En plus de l’inflation, les soubresauts récents du monde des cryptomonnaies participent également à la défiance généralisée vis-à-vis du bitcoin. A l’exemple de la crise des « stablecoins » (des cryptomonnaies visant un prix fixe face au dollar), déclenchée par l’effondrement du Terra. Le 11 mai, le Terra, dont la valeur est normalement proche de 1 dollar, est tombé à environ 30 cents. Il s’échangeait plus tôt dans la journée à 43 cents, en baisse de 53,5 % par rapport à son cours de la veille.
La parité avec le dollar n’était pas assurée par des réserves en devises, mais par un algorithme qui réalise des arbitrages en fonction de l’offre et de la demande d’une autre cryptomonnaie, sa « petite sœur » Luna. Mais ce jeton numérique a lui-même dégringolé sous l’impact d’une vague de liquidations. Le 11 mai, il sombrait de près de 95 %, à 1,69 dollar, entraînant alors une panique et une vente massive de Terra. Le stablecoin s’est effondré, provoquant une vague de méfiance et la baisse du cours de nombreuses cryptomonnaies dans son sillage, dont le bitcoin.

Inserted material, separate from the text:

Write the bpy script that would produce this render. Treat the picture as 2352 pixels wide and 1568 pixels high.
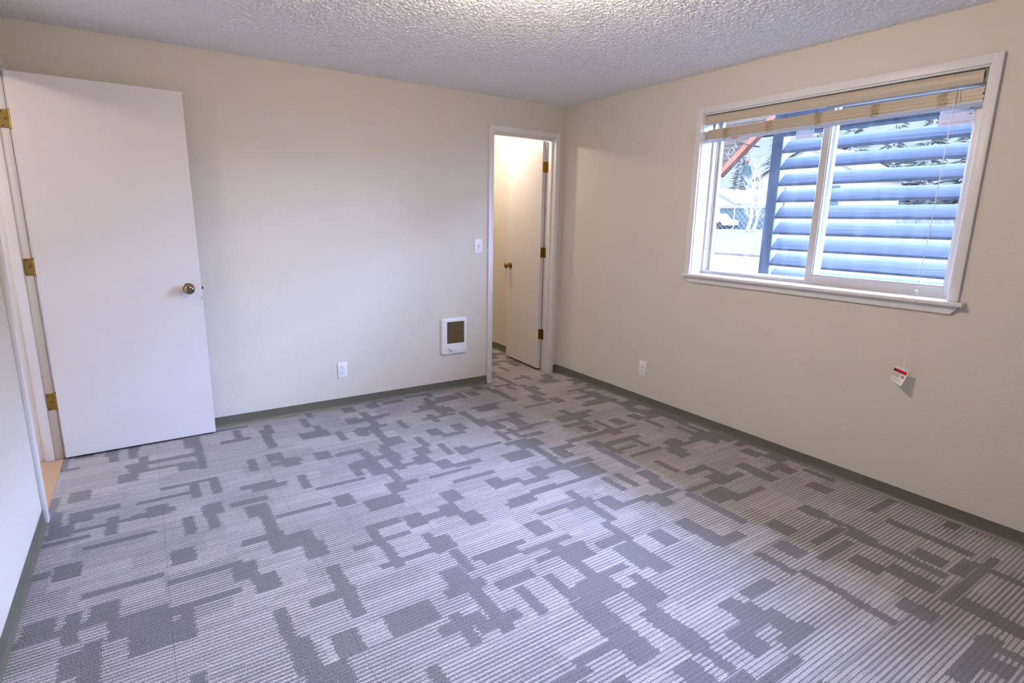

Ce n’est pas tout : lundi 13 juin, Celsius Network, une société de prêt de cryptomonnaies établie dans le New Jersey, a annoncé avoir suspendu « tous les retraits et transferts entre comptes », « en raison de conditions de marché extrêmes ». La plate-forme propose aux investisseurs de déposer leurs cryptomonnaies et de leur verser en échange des rendements supérieurs grâce à des prêts ou à des placements. Elle avait attiré l’intérêt de la finance traditionnelle, avec par exemple une montée à son capital de la Caisse de dépôt et placement du Québec. Mais les actifs placés auprès de Celsius ont vu leur valeur fondre, le fonds affirmant gérer 12 milliards de dollars mi-mai, soit moitié moins que fin 2021.
Les turbulences ont également touché la plate-forme américaine de cryptomonnaies Coinbase, qui a enregistré une perte nette de 430 millions de dollars au premier trimestre. Elle a annoncé, mardi 14 juin, la suppression de 18 % de ses effectifs, son patron évoquant les conditions économiques et « l’expansion trop rapide de la société ». Cela correspond à environ 1 100 postes, a précisé Coinbase dans un document boursier. L’entreprise employait 1 250 personnes début 2021, contre plus de 6 000 actuellement.